Preference is to support Open Federation (that is able to chat freely with any domain without restriction), but which protocol? Either of the one or both? The service providers also face this dilemma because they want to support both protocols to service their various clients who might be divided between XMPP and SIP. Even though both vendors support both protocols at the same time in their solutions, there are several key decision-making questions that customers need to get resolved.

Does the solution of either vendor support anchoring of sessions on their edge devices? Can both protocols be supported on same edge devices? Does an upgrade suffice or is separate hardware required? What are the additional costs?

Can the additional device be used for other features or functionalities apart from just running as XMPP or SIP proxy? What about redundancy / High availability? Everything comes down to ease of deployment (complexity and time to deploy and go-live), Cost to implement the solution, feature set supported and licensing cost (number of sessions audio/video).

From a marketing perspective, these two vendors do a great job of highlighting the world about the capabilities of their products and solutions to support inter-domain Federation using both protocols. But do they?

Those who design and deploy or even sell Cisco and Microsoft products will know that Microsoft had always been a proponent of SIP/SIMPLE while Cisco marketed XMPP subtly. From a standards perspective, it’s a discussion for another day on which protocol is better XMPP or SIP, how easy it is to develop extensions for XMPP and how confusing the SIP/SIMPLE had been or how less secure XMPP was or how SIP/SIMPLE is restricting open Federation.

Microsoft always supported SIP/SIMPLE with their Lync and Skype, OCS being used primarily as the Edge server to Federate with other domains. Cisco, on the other hand, acquired Jabber and since has supported XMPP. Cisco Expressway Edge (E) servers support only XMPP (As of VCSe 8.8.x version, 10.5.x CUCM). To enable SIP Federation anchoring, customers would be required to have ASA as a proxy, thus increasing the cost of deployment. Cisco does support SIP/XMPP at the same time on the IMP presence servers, but whether anyone wants to allow internet traffic to anchor on IMP application servers in a secured zone is anybody’s guess.

(In a recent Cisco Live event in Melbourne while attending a tech seminar for hybrid Cisco Spark and On-premise deployment, the TME proposed that Cisco Expressway C can be used to anchor sessions for Jabber connecting from the internet, Expressway C sits on same secured zone as UC applications. Hands were raised and questions asked by several attendees from various partner organizations on the feasibility and sensibility of such design, rather than using an edge device.
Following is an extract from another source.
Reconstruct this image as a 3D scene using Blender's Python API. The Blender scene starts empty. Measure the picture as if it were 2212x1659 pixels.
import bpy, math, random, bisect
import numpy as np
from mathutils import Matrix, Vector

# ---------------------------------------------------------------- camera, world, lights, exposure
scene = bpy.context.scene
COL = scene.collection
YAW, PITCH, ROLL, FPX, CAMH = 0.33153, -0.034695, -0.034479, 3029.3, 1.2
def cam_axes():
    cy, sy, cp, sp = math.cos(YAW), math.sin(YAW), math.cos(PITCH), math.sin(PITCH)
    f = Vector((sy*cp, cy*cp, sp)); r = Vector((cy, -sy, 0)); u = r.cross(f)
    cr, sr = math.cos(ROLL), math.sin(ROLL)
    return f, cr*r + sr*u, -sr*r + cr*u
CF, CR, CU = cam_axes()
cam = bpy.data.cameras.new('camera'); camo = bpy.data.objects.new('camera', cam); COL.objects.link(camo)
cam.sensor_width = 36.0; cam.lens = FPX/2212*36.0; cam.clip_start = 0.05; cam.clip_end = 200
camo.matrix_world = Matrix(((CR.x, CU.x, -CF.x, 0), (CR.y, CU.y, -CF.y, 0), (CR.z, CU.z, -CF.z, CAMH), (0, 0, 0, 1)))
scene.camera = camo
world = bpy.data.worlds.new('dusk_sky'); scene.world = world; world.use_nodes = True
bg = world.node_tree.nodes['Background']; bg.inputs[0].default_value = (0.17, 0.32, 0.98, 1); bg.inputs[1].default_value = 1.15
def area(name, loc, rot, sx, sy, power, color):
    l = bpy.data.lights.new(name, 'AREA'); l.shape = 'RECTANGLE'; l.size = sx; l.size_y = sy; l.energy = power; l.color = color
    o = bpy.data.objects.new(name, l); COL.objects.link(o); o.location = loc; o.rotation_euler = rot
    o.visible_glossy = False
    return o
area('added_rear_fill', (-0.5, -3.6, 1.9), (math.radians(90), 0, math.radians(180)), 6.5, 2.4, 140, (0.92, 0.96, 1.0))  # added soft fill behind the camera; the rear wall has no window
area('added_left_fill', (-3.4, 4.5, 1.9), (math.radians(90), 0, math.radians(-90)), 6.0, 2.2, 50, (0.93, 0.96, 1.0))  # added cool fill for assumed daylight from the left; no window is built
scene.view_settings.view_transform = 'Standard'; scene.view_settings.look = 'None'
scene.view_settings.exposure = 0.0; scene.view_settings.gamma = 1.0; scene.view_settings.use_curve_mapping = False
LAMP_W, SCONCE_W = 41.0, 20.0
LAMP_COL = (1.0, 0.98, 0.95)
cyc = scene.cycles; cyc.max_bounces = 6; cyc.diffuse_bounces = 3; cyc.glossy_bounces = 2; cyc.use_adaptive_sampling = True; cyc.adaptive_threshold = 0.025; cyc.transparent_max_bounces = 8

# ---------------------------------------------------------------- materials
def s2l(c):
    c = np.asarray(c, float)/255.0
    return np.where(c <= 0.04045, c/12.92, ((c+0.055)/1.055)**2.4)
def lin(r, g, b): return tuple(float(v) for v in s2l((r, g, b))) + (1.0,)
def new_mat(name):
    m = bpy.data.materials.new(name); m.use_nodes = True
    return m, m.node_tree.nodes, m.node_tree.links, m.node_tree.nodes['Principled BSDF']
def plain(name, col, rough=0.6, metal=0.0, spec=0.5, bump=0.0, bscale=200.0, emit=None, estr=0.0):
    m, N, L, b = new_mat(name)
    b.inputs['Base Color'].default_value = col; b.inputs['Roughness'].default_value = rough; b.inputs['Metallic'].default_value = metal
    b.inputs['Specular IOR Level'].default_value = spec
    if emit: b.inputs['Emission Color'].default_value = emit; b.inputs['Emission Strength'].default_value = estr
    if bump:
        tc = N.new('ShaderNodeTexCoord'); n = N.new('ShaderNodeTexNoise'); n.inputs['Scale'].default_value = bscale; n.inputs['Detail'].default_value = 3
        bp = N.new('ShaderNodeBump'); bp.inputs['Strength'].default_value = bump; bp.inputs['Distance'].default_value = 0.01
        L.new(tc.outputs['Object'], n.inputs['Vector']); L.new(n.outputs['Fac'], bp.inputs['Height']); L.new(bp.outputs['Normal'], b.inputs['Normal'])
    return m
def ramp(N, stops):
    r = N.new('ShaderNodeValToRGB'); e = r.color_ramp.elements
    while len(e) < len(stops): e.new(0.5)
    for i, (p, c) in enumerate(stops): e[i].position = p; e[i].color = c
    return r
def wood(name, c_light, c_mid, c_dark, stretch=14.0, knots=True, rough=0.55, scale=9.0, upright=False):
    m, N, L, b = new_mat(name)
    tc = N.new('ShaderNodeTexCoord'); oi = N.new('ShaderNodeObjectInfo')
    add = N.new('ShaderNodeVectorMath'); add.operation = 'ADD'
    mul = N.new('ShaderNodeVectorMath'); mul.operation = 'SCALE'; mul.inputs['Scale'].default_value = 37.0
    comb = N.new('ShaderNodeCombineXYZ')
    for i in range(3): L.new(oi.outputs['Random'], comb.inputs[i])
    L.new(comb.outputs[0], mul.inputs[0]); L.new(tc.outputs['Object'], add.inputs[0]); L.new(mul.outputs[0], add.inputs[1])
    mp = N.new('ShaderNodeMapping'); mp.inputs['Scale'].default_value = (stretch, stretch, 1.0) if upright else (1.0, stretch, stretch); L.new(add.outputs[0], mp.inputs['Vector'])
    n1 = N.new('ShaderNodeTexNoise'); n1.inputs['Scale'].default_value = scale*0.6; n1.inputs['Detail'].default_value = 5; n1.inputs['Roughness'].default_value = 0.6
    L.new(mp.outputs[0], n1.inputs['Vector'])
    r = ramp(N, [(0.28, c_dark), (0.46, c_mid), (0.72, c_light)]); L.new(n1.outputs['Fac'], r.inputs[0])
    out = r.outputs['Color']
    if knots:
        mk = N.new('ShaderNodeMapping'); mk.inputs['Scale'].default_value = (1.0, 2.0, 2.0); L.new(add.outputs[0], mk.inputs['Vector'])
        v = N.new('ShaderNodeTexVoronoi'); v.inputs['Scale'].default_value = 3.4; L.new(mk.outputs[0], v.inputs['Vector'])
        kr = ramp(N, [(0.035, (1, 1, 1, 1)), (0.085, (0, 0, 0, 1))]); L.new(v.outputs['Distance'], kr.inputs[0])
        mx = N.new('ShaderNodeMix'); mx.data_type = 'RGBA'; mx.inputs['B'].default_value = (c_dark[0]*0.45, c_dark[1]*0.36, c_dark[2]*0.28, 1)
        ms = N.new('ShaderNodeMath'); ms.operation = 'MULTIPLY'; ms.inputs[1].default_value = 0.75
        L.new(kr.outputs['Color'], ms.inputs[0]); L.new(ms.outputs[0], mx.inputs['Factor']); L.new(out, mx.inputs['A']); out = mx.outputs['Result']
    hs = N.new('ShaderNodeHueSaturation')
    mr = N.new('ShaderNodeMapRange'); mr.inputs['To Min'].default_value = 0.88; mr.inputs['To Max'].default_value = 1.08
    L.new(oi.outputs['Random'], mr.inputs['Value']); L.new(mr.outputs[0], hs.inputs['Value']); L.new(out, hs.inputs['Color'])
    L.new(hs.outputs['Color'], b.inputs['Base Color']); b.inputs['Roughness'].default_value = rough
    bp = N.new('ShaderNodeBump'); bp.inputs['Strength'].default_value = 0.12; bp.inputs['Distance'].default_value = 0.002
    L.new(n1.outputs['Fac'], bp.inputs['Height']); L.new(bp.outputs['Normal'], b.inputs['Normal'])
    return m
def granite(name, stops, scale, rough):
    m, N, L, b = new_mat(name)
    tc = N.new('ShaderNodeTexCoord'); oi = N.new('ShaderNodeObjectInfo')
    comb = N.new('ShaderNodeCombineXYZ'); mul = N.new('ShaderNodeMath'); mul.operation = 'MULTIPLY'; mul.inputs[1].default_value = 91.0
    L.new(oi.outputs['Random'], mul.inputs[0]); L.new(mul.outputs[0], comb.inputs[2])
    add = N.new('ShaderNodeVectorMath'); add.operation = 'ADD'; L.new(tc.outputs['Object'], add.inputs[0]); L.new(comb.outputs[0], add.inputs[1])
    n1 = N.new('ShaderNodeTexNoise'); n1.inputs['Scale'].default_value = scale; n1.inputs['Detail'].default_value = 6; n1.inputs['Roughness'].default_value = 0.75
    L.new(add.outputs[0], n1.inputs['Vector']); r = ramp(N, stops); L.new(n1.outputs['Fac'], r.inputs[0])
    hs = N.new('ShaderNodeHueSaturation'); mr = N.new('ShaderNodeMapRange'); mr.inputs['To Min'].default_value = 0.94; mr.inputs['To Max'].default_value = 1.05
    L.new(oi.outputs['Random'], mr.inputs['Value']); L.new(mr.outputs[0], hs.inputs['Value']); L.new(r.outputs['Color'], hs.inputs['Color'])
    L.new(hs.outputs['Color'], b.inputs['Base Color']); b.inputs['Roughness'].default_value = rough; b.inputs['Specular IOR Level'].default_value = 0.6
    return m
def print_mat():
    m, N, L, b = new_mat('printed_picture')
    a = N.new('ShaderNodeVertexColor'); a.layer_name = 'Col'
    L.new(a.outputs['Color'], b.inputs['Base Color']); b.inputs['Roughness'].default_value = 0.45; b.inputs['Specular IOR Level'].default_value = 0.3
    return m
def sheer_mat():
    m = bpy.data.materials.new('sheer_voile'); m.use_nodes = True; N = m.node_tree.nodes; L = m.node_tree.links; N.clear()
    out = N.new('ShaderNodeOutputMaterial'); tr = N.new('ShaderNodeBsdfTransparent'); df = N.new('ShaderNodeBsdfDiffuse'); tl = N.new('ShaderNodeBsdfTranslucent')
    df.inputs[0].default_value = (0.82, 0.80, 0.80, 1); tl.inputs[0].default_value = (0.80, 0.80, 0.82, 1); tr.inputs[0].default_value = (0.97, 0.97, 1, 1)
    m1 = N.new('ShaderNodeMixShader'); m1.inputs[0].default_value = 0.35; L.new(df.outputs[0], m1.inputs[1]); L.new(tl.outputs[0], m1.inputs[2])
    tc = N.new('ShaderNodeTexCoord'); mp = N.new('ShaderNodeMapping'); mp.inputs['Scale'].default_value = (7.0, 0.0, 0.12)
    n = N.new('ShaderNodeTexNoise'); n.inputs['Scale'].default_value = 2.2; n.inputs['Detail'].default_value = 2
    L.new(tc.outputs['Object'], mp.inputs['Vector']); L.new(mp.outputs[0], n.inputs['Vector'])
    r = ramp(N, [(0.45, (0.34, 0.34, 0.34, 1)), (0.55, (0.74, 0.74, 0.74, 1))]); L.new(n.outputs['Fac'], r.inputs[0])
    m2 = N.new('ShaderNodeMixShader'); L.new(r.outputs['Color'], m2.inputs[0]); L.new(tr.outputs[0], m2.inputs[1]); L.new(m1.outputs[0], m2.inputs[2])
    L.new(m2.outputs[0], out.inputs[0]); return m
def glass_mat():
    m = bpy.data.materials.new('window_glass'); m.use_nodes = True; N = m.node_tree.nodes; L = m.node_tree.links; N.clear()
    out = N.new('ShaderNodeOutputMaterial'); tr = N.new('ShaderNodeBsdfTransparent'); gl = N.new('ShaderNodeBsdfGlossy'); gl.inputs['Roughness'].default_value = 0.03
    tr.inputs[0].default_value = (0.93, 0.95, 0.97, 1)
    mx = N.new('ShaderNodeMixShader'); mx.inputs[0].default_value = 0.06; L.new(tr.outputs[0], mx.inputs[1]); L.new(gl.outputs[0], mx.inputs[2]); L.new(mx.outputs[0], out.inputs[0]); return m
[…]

TME was quick to take a step back and said it was a good feedback and take it up with BU.)

In such scenarios, customers are left to either use XMPP or SIP. Even if customers deploy both SIP and XMPP using multiple edge devices or for Cisco (upgrades to CUCM 11.5 and VCSe to 8.9) the solution does not support open Federation for both protocols. Cisco supports static SIP routes only and supports open Federation for XMPP, whereas it’s the reverse with those that have deployed Microsoft. The challenge is that every time a Cisco customer is going to Federate using XMPP protocol with a Microsoft customer; the Microsoft client needs to configure the XMPP domain of the Cisco customer. The same holds true for SIP protocol in reverse scenario where Cisco customer has to configure SIP static routes/ Domain for the Microsoft customer.

So, it seems customers or partners are still some time away from deploying a true open Federation solution. Not until at least the industry has adopted a single standard for Federating. Until then the WAR will continue between XMPP and SIP backed by Cisco and Microsoft respectively.